Oysaki Türkiye'deki siyasal irade ve oluşturulmuş siyasal kamuoyu, KKTC'nin bağımsızlığından ve adanın bölünmesinden yana bir politika İzlemiştir.

Kaldı ki 38 yıldır savunulan bu politika, KKTC'yi ne bir Müslüman ülkeye ne de bir Türk kökenli ülkeye tanıtamamıştır.

Yani şunu diyebiliriz ki, gerek Kürt sorunu gerekse Kıbrıs konusunda, Sosyalist Enternasyonalin bakışı ve kararları aynı zamanda dünya siyasetinin bakışıdır.

Bu demektir ki, Türkiye siyaseti uluslararası siyasetle örtüşememiştir. Uluslararası kabul görecek bir siyaset üretememiştir.

Ve de görüldüğü gibi Sosyalist Enternasyonalin bu kararları, Türkiye siyasetinin ezberlerine ters düşmektedir.

Bugün Kürt sorununun uluslararası siyasetin gündemine taşınması, Türkiye'nin bu sorunun çözümündeki iradesini zayıflatacaktır. Türkiye-İran-Irak-Suriye'yi içine alan bir Kürt coğrafyası ve bölgesel bir Kürt sorunu yaratacaktır. Ve de sorunun çözümünde, bölge ülkelerinden daha çok büyük güçlerin iradesi yansıyacaktır.

Bu nedenle Sosyalist Enternasyonal üyesi ve de yardımcılık gibi bir görevle onore edilmiş CHP'ye büyük görev düşmektedir.

Sosyalist Enternasyonal ile imza koymadığı bu kararı tartışmalıdır. Çünkü sorun Türkiye'nin sorunudur, Türkiye'nin bu sorunu kendisinin çözmesinde desteğini alabilmelidir.
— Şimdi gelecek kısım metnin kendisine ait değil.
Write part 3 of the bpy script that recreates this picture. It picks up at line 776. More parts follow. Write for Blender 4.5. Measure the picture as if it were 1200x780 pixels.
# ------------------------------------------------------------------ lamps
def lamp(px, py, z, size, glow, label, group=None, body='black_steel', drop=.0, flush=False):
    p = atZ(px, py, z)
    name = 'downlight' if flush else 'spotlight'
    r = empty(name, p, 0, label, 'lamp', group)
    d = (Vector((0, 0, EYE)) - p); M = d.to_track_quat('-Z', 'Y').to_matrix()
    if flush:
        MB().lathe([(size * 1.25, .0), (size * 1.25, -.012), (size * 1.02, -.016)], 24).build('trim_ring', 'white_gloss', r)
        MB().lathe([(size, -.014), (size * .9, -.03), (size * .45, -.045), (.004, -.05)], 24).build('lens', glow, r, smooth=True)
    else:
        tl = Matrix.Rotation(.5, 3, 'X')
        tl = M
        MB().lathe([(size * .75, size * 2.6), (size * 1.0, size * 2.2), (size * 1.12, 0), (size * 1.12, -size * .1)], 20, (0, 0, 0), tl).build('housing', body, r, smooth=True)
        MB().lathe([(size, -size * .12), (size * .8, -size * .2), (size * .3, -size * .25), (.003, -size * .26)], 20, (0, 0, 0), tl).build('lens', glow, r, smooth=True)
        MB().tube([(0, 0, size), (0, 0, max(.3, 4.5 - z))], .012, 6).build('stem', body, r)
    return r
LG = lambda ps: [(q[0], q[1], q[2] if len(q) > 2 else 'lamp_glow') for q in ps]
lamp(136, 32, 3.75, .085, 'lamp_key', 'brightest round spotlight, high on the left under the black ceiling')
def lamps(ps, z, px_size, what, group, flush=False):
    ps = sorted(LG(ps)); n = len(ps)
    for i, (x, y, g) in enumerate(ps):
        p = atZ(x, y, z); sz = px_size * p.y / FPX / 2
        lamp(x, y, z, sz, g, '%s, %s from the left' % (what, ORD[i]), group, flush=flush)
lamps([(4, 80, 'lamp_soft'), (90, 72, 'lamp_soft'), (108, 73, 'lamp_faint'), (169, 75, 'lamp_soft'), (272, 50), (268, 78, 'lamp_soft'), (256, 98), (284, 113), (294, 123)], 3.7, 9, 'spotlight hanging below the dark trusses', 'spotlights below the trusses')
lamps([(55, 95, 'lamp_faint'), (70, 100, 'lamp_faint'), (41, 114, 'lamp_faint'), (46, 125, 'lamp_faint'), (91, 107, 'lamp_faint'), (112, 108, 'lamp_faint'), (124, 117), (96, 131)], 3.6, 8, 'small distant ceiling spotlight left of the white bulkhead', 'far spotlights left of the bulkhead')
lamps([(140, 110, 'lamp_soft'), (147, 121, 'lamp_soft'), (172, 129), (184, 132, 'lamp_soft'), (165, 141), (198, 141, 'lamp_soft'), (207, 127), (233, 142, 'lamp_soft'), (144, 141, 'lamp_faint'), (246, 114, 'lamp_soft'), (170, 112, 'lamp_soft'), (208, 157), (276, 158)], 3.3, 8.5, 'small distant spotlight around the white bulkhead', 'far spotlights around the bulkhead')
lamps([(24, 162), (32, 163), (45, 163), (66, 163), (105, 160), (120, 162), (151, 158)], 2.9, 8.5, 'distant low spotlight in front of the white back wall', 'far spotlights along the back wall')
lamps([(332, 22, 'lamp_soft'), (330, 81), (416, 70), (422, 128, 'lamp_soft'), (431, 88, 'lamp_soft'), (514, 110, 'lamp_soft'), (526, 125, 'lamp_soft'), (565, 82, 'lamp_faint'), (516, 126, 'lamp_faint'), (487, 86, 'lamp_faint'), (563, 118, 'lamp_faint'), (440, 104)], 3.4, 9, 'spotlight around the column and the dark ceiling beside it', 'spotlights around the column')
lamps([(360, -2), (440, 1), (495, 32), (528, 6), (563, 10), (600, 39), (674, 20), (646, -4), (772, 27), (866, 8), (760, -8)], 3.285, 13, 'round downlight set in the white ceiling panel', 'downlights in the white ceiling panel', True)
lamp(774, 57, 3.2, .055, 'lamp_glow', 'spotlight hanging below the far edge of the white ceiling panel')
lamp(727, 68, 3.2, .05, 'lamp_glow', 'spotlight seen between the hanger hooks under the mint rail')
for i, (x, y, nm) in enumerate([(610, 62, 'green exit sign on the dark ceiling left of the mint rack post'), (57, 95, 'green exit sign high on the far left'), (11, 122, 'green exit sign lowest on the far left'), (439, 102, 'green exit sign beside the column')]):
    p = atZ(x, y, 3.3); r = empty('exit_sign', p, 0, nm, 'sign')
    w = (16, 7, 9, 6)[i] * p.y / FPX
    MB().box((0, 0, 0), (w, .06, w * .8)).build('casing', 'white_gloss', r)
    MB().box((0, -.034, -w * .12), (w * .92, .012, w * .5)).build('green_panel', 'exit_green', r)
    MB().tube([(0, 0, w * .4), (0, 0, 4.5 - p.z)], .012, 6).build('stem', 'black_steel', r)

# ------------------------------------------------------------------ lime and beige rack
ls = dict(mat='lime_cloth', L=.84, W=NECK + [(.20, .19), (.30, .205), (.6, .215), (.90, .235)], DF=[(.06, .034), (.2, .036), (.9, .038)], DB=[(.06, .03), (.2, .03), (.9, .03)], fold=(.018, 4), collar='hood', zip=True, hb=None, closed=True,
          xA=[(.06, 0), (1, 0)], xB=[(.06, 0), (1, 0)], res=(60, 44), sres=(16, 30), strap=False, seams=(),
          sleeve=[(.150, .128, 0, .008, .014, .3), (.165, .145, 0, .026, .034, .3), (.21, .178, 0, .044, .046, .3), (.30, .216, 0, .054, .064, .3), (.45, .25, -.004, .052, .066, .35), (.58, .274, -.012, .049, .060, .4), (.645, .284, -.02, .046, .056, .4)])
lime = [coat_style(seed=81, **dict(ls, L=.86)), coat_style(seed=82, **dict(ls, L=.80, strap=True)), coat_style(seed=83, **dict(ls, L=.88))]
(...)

Çünkü bu destek dünya solunun desteği olacaktır.

Sosyalist Enternasyonalin desteğini almış bir CHP, bu sorunları çözmek için daha radikal adım atma cesaretini bulabilecektir.

Özellikle son günlerde bir iç savaş görüntüsü alan bu sorunun çözümünü cesaretle dillendirebilecek, iktidarı dahi peşinden sürükleyebilecektir.

Artık Türkiye'nin böyle bir siyasal cesarete, özellikle ihtiyacı vardır.